*Task goal:*
It is required that the lines from the top of the listing through the line with "return xp(px, Y), Y" be reproduced exactly, excluding pictures.
━━ Stored data ━━
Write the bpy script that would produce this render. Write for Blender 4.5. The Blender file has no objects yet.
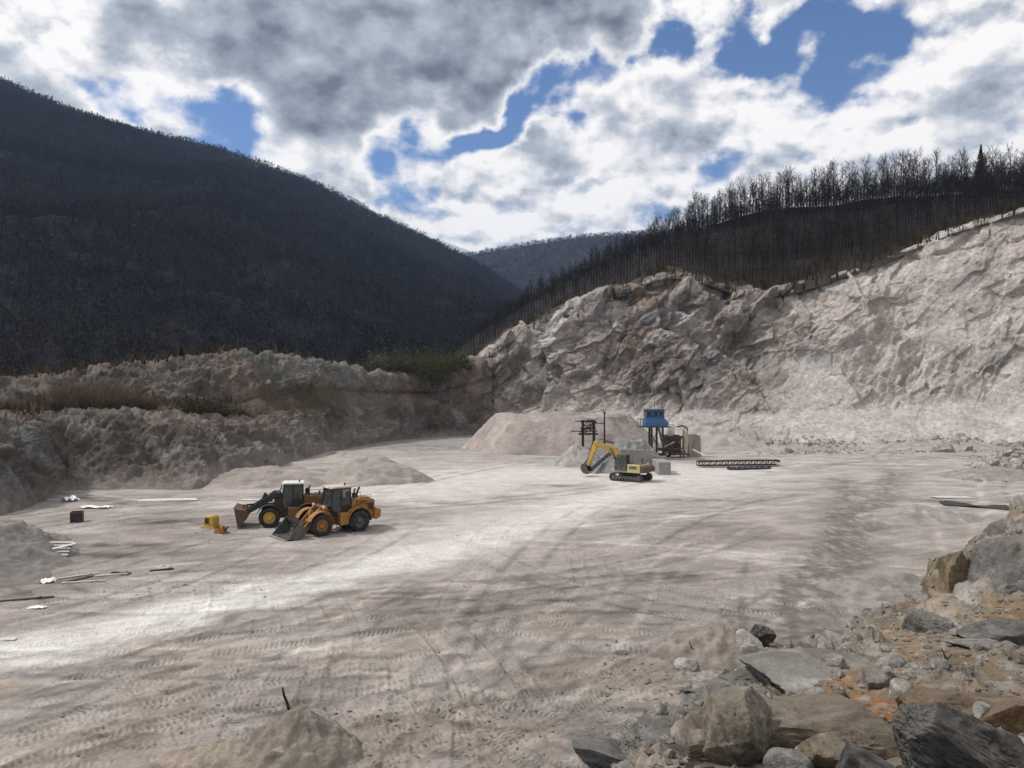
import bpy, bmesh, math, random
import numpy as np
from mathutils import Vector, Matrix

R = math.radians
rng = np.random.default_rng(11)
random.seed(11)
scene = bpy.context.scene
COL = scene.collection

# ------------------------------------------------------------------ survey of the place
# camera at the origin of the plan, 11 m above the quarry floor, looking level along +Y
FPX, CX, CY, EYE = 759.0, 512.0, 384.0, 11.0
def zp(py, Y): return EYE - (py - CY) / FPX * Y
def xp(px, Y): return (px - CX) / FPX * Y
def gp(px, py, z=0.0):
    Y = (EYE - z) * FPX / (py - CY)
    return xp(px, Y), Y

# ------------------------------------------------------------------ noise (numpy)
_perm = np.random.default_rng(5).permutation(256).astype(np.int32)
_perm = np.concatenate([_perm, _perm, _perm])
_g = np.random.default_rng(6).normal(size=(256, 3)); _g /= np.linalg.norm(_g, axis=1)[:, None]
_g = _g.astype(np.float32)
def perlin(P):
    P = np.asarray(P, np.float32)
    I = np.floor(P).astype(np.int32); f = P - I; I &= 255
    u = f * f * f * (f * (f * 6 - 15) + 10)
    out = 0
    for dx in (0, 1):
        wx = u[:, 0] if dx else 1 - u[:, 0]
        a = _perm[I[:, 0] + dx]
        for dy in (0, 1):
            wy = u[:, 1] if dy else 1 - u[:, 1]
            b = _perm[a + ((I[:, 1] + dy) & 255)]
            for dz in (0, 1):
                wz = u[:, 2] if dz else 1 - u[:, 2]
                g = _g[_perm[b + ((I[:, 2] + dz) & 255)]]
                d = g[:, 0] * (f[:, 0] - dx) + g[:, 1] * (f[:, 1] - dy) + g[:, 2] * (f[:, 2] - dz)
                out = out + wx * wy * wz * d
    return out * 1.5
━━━
*Finished answer:*
Write the bpy script that would produce this render. Write for Blender 4.5. The Blender file has no objects yet.
import bpy, bmesh, math, random
import numpy as np
from mathutils import Vector, Matrix

R = math.radians
rng = np.random.default_rng(11)
random.seed(11)
scene = bpy.context.scene
COL = scene.collection

# ------------------------------------------------------------------ survey of the place
# camera at the origin of the plan, 11 m above the quarry floor, looking level along +Y
FPX, CX, CY, EYE = 759.0, 512.0, 384.0, 11.0
def zp(py, Y): return EYE - (py - CY) / FPX * Y
def xp(px, Y): return (px - CX) / FPX * Y
def gp(px, py, z=0.0):
    Y = (EYE - z) * FPX / (py - CY)
    return xp(px, Y), Y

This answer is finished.